Tuesday, July 19, 2011

This place has become a dismal place of death like silence.

I just read that on another blog I like and follow. I do not want this place to be like that. So today I write.

A really neat thing happened in the last couple of months.

We have a new product being introduced this fall. It is a series of Origami titles. Now, origami kits have been around forever. I never really did them because I thought the activity was difficult and the instructions impossible to decifer. But we came up with some neat incremental innovations that really improved the experience of making the pieces.

Among other things:
We rewrote the instructions with the novice in mind.
We added little dash marks on the paper indicating where to fold and crease the paper.
We printed on the paper so that when you are finished, the flower (or dolphin, or horse, or fish or whatever) looks like the object.
We used paper that was meant to be folded and creased.
We included a background that stood up in front of your origami projects.

The item is really nice.

A few weeks before we went into our first printing, Cora in our office suggested we do video instructions too. I loved the idea, but worried about our ability to execute. In my head video instructions meant writing scripts, renting film studios, hiring actors, editing and more. We have over 20 different designs in our first run and that sounded like a lot of work. And expensive. Mostly I thought the idea sounded expensive. I made the executive decision not to include anything about video instructions on our packaging until the videos were done.

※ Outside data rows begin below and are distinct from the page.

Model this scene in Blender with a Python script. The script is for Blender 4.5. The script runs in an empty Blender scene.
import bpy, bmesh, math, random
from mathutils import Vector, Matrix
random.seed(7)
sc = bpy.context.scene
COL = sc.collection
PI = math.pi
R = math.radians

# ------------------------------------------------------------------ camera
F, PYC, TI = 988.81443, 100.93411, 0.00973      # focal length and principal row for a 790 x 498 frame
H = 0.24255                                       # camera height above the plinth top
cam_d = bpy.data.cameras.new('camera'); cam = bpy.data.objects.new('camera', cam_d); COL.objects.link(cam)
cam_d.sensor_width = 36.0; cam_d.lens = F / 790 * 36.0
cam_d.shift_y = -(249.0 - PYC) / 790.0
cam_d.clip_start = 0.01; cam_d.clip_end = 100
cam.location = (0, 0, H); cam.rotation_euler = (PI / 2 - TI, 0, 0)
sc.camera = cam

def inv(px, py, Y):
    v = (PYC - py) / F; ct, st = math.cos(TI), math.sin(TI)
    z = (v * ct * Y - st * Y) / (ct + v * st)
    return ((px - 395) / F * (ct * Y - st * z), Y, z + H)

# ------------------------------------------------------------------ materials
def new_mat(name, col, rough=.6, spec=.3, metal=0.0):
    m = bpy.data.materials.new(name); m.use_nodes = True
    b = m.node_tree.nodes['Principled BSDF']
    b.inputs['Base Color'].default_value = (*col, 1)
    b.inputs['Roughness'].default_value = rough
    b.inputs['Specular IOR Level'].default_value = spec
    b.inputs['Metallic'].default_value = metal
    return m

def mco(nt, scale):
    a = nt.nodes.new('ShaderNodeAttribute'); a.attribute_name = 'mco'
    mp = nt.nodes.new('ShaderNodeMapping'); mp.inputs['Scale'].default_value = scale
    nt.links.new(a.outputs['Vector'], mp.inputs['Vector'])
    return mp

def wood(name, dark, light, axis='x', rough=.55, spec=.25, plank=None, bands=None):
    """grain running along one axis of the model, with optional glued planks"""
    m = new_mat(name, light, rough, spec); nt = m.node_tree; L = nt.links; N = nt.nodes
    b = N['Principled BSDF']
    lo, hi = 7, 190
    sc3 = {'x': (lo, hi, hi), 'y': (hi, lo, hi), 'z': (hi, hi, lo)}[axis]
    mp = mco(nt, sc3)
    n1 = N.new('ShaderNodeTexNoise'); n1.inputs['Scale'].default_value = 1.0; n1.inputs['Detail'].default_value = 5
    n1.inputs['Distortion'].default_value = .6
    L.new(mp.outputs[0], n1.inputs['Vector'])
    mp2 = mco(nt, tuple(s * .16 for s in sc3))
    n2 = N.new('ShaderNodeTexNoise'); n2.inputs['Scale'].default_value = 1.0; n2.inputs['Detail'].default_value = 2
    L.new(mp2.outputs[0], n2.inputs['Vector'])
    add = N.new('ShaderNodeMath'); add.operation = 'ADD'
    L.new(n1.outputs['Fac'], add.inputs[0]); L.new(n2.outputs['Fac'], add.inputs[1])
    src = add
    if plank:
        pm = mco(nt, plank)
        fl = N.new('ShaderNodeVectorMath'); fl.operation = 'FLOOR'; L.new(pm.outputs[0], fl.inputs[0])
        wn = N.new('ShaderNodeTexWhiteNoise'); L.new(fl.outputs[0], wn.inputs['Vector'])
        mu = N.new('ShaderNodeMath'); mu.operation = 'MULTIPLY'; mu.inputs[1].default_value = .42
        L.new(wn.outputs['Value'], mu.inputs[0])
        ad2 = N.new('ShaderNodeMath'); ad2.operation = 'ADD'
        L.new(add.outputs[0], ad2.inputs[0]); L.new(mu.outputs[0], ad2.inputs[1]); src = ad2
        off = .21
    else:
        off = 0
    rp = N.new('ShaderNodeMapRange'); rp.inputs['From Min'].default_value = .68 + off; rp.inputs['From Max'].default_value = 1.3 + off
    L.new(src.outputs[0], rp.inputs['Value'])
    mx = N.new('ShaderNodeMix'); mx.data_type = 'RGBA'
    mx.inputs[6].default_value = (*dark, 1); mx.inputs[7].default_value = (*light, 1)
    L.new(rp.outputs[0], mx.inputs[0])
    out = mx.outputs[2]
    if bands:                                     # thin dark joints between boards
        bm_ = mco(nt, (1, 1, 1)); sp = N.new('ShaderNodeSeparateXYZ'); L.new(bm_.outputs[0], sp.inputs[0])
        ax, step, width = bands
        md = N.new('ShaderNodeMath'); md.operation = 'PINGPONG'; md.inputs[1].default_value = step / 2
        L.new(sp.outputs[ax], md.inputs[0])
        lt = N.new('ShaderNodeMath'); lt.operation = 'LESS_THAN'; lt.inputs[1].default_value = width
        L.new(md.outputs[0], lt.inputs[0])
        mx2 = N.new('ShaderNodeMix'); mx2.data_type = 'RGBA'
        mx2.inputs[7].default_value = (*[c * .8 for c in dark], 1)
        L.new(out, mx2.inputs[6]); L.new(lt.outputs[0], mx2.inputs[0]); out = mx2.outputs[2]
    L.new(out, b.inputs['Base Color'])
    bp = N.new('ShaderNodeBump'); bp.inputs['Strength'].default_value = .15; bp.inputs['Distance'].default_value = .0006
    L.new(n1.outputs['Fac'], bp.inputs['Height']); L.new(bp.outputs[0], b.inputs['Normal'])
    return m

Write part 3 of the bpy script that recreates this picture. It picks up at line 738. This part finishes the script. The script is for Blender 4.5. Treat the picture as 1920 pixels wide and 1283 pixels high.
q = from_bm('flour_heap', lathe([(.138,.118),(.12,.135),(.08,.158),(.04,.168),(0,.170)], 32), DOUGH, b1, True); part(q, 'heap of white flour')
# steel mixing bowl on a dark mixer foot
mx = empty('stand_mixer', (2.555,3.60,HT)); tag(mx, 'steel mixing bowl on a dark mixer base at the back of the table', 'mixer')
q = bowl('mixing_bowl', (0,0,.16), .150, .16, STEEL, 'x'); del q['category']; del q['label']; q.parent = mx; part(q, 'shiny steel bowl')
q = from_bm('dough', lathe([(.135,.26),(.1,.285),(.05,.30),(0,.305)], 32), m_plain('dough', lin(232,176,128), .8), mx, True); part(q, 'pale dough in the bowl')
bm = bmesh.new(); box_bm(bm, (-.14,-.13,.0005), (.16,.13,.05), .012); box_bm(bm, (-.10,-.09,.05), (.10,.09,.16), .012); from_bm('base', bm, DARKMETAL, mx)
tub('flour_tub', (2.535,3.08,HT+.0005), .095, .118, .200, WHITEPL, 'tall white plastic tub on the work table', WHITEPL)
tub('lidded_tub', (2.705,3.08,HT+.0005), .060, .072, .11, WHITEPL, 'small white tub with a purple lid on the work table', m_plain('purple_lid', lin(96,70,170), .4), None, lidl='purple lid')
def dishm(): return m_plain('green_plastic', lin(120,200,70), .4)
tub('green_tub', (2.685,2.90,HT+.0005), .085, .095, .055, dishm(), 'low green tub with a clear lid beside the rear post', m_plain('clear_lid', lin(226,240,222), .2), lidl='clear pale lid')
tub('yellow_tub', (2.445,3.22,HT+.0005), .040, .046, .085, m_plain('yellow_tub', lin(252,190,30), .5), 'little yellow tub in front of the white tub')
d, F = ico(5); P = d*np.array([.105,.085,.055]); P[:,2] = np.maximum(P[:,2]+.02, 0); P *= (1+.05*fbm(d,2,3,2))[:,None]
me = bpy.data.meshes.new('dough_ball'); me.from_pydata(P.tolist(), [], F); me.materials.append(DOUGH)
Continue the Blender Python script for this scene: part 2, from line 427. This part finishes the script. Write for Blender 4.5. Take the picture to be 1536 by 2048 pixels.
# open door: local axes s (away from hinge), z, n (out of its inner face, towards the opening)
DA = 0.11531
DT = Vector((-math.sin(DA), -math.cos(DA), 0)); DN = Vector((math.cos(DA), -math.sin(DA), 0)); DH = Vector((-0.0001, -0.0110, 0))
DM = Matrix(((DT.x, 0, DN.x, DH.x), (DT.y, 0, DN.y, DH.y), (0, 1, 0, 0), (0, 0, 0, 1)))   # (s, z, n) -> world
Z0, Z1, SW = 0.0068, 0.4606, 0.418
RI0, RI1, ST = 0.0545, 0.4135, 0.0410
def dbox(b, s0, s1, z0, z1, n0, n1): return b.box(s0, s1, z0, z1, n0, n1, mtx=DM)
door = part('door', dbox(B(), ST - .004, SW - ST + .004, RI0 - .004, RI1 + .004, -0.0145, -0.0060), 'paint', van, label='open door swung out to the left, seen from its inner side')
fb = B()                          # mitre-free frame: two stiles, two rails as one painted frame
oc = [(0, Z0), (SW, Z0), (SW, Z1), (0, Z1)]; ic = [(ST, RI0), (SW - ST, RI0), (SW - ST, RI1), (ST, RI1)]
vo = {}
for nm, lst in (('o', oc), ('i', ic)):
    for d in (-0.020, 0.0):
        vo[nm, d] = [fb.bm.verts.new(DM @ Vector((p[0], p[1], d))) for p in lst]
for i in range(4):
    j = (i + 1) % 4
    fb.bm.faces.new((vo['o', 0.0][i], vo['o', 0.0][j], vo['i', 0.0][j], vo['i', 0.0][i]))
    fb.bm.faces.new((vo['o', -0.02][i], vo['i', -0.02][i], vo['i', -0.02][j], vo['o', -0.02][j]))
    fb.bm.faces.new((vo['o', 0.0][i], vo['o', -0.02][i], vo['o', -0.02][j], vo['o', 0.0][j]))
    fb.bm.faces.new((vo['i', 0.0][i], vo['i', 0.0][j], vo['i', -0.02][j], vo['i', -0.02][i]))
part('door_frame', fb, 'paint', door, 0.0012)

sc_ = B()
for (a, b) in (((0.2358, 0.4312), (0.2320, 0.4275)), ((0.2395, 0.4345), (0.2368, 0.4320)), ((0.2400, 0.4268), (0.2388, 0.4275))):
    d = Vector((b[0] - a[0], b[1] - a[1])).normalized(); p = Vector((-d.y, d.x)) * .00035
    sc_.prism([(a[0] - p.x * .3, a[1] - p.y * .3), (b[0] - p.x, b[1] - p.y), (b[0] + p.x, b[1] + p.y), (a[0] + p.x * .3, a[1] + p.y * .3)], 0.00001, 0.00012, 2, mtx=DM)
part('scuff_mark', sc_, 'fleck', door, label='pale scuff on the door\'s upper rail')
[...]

I did this assuming that it would take months and months to make the videos (if we ever got to doing them).

Then I forgot about video instructions.

Until a few weeks later when Cora and her team e-mail me some links to videos on YouTube.

The videos were up. And they were really good. I mean REALLY REALLY good.

The joke is that they were filmed in our conference room. And they were filmed using a cell phone camera. The script was Cora or Vivian or Sujata just making the piece. They had written the instructions and had made the items a ton of times, so they knew exactly what they were doing. They knew the confusing parts and how to explain them clearly.

Take a look at this link to the LPF YouTube channel: http://www.youtube.com/user/LPFPuzzle

What I really love about this project is that Cora and the team knew how good these would be and went ahead and did it. The cost was mimimal. All our other projects are moving along right on schedule. I worried about costs and execution. They worried about just making a great video. And it worked.

I am mad at myself that I did not make a bigger deal about the video instructions on our first packaging. I should have trusted the team when they said the instructions would be easy and cheap. I have learned my lesson. We are redoing the packaging right now to catch our next manufacturing run.